Danish MPs give China a dressing down

UN Conference on Women: Protesters use T-shirt weapon 8 Hillary Clinton's attack on rights abuses earns a 'mild' rebuke
Click to follow
The Independent Online


The Chinese had been braced for lesbians tearing off their clothes in public. What they had not bargained for during the UN World Conference on Women was Danish MPs getting dressed in front of Qiao Shi, head of the National People's Congress, the country's rubber-stamp parliament, in Peking's Great Hall of the People.

It is not the Chinese way, when in a meeting with a top official, to don a T-shirt bearing the words "Stop" in Chinese, "Non" in French, and a picture of a nuclear bomb going off. The nine MPs, representing all Denmark's political parties, then sat silently through the rest of Mr Qiao's address.

He had invited all 420 legislators taking part in the women's conference for a day-long gathering at the Great Hall, symbolic heart of the Chinese political establishment.

After five hours in their chosen attire, the time came to leave. The Danes stood in a row for several minutes on the Great Hall steps, joined by MPs from Finland and Norway who had also put on T-shirts.

Earlier, the Danish MPs had handed Mr Qiao a letter to President Jiang Zemin urging China to stop nuclear tests "for the sake of the global and our natural environment". Helle Degn, the Social Democratic Party of Denmark chairwoman, said Mr Qiao offered a polite "thank you". China has conducted two tests this year, and is expected to carry out several more over the next year.

Until now, protests by women have only taken place at the Non-Governmental Organisation (NGO) Forum site in Huairou, an hour's drive from Peking. "We didn't say anything negative in our silent expression," said Hanne Severinsen, one of the protesters. "We just said that nuclear testing is no good."

The protest was taking place as China was bidding goodbye to another troublesome guest, Hillary Clinton.
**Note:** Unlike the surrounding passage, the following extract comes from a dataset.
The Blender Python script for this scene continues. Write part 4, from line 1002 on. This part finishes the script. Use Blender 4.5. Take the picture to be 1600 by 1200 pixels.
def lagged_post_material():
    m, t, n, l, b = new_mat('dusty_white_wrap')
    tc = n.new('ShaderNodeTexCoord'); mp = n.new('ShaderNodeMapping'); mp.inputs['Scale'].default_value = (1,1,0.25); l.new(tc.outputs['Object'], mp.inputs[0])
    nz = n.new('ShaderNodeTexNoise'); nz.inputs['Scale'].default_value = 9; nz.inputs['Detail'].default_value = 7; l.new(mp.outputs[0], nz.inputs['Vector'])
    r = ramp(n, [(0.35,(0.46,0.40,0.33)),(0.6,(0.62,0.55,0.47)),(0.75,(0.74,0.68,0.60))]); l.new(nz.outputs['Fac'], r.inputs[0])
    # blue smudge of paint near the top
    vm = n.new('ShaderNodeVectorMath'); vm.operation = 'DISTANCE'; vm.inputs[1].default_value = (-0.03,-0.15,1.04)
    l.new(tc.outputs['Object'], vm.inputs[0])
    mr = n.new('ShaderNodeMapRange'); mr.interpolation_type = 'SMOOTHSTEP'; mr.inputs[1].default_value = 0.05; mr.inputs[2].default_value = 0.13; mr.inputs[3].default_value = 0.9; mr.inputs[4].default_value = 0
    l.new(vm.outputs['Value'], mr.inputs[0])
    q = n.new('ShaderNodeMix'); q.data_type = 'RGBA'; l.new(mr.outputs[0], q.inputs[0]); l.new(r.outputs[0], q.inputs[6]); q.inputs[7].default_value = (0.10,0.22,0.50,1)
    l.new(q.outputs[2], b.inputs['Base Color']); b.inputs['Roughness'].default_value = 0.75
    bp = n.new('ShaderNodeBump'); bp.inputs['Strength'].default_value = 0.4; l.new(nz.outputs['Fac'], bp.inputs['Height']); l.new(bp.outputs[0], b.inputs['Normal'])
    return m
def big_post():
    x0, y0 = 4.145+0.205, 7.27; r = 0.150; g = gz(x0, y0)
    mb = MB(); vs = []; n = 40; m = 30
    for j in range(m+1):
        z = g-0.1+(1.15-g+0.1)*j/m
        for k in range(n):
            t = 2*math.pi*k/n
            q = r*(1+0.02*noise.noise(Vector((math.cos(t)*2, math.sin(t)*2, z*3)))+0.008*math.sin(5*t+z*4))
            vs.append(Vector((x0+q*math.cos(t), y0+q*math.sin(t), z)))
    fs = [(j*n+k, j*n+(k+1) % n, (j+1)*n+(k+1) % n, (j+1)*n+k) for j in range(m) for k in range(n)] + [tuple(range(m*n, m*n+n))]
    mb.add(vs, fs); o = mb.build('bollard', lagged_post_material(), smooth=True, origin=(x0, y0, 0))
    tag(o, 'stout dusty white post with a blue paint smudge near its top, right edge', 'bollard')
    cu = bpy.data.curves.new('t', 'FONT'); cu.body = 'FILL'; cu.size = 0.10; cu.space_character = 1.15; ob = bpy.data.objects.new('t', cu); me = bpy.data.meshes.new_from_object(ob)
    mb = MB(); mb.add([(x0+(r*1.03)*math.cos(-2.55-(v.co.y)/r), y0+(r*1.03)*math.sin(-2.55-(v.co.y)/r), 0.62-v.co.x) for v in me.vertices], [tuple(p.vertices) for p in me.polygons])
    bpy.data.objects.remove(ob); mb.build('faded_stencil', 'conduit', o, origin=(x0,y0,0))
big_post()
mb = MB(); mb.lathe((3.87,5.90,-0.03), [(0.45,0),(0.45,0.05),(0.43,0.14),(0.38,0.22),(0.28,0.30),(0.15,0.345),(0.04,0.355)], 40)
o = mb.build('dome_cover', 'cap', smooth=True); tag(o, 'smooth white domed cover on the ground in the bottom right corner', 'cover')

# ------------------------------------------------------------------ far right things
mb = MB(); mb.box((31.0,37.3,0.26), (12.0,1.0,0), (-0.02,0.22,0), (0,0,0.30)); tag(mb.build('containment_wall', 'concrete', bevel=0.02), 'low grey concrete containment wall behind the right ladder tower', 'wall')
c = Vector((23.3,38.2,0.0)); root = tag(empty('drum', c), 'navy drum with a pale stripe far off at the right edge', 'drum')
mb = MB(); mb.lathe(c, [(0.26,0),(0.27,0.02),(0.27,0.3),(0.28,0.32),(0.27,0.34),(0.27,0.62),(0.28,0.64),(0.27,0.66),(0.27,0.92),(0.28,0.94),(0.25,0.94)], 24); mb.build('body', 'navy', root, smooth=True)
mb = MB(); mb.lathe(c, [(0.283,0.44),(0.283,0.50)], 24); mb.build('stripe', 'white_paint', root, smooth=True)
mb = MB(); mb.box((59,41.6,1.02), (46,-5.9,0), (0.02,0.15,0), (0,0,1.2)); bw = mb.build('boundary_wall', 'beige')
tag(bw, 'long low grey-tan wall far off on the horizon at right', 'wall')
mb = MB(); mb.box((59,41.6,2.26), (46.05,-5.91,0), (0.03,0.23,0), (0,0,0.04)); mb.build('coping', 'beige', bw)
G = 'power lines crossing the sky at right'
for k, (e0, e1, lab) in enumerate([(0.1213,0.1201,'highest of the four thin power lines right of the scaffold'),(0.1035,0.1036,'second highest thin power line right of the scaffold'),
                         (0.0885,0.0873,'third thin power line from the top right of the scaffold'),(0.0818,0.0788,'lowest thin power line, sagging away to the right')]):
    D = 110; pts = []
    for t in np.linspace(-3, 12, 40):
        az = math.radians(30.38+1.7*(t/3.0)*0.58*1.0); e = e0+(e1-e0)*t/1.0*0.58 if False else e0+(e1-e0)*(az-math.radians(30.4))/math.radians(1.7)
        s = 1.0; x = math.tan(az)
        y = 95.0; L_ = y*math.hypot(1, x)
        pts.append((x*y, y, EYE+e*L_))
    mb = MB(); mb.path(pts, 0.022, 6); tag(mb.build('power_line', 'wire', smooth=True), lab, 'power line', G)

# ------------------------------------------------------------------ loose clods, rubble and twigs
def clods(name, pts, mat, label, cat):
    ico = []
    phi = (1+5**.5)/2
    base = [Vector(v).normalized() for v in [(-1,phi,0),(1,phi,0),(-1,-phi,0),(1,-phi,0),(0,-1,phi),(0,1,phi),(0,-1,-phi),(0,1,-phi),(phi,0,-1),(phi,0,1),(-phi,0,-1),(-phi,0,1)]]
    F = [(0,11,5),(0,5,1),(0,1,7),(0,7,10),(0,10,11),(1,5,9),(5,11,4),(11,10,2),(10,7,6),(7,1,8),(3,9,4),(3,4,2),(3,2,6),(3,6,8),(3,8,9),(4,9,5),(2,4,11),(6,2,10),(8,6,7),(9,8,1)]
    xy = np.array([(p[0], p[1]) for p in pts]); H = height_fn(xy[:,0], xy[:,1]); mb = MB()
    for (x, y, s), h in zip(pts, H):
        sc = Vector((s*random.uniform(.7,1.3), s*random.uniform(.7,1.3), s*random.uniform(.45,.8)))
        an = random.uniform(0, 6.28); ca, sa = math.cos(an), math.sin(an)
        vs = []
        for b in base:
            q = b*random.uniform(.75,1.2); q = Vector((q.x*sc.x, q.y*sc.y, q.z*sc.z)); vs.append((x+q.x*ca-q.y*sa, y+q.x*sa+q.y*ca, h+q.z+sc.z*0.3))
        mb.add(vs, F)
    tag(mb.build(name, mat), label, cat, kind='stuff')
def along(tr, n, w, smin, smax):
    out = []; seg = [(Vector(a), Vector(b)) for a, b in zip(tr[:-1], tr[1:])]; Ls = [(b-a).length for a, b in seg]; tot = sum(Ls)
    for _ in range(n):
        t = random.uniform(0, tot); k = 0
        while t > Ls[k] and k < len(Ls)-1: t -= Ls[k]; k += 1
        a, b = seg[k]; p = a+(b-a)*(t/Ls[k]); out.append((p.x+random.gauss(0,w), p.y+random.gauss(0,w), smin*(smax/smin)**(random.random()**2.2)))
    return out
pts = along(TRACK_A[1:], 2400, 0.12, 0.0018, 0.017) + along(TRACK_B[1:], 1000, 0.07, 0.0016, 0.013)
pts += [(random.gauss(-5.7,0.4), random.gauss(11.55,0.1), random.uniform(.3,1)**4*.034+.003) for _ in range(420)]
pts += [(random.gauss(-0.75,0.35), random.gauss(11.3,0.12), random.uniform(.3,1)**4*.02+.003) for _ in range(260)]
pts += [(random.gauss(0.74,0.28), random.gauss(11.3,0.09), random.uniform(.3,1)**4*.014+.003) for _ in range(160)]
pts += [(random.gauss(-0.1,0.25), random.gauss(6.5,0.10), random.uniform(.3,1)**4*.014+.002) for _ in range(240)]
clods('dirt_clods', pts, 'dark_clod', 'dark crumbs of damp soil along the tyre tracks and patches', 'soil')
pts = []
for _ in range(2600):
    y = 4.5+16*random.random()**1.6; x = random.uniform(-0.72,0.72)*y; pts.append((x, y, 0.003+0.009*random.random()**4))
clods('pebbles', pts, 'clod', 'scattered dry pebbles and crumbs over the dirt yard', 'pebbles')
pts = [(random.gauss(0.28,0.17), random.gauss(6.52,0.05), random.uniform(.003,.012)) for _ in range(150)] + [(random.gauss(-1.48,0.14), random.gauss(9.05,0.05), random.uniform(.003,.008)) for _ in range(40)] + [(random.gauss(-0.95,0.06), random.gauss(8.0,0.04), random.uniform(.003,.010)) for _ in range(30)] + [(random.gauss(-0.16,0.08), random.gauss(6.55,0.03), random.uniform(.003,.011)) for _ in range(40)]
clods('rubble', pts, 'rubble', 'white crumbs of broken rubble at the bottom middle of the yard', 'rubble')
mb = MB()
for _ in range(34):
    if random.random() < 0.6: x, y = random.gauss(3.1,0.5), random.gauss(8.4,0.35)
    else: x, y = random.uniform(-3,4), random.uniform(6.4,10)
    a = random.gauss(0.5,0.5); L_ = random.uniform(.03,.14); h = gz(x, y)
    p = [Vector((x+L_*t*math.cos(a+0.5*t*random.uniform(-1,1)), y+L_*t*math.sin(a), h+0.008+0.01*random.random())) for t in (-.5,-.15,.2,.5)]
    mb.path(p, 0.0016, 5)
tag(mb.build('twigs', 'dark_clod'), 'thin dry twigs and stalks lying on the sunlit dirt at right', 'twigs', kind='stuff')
Just hours after she left for Mongolia, the Foreign Ministry broke its silence on the First Lady's description on Tuesday of China's block on visas for certain delegates as "indefensible", and her attacks on political repression and birth-control policies.

"Some people from some countries have made unwarranted remarks or criticism of other countries," said the spokesman, Chen Jian. "That goes against the theme of this conference. We would like to caution these people to pay more attention to the problems in their own countries." By Chinese standards, the comments were mild.

"We hope the US side will take concrete and effective measures instead of making fresh troubles and putting new obstacles in the way of Sino- US relations," Mr Chen said. The Foreign Ministry reiterated that the visit of President Lee Teng-hui of Taiwan to the US in June remained the "key issue" of the soured relations. Diplomats did not think Mrs Clinton's speech would affect discussion of a possible summit between Presidents Clinton and Jiang.

The UN, meanwhile, admitted it was doing something to put its house in order. To achieve "gender balance", two out of three vacancies will be filled by women for the next five years. Male managers will be assessed on "gender sensitivity" and judged on how many women they recruit. The target is for half of all UN jobs to be held by women by 2000, compared to today's one-third.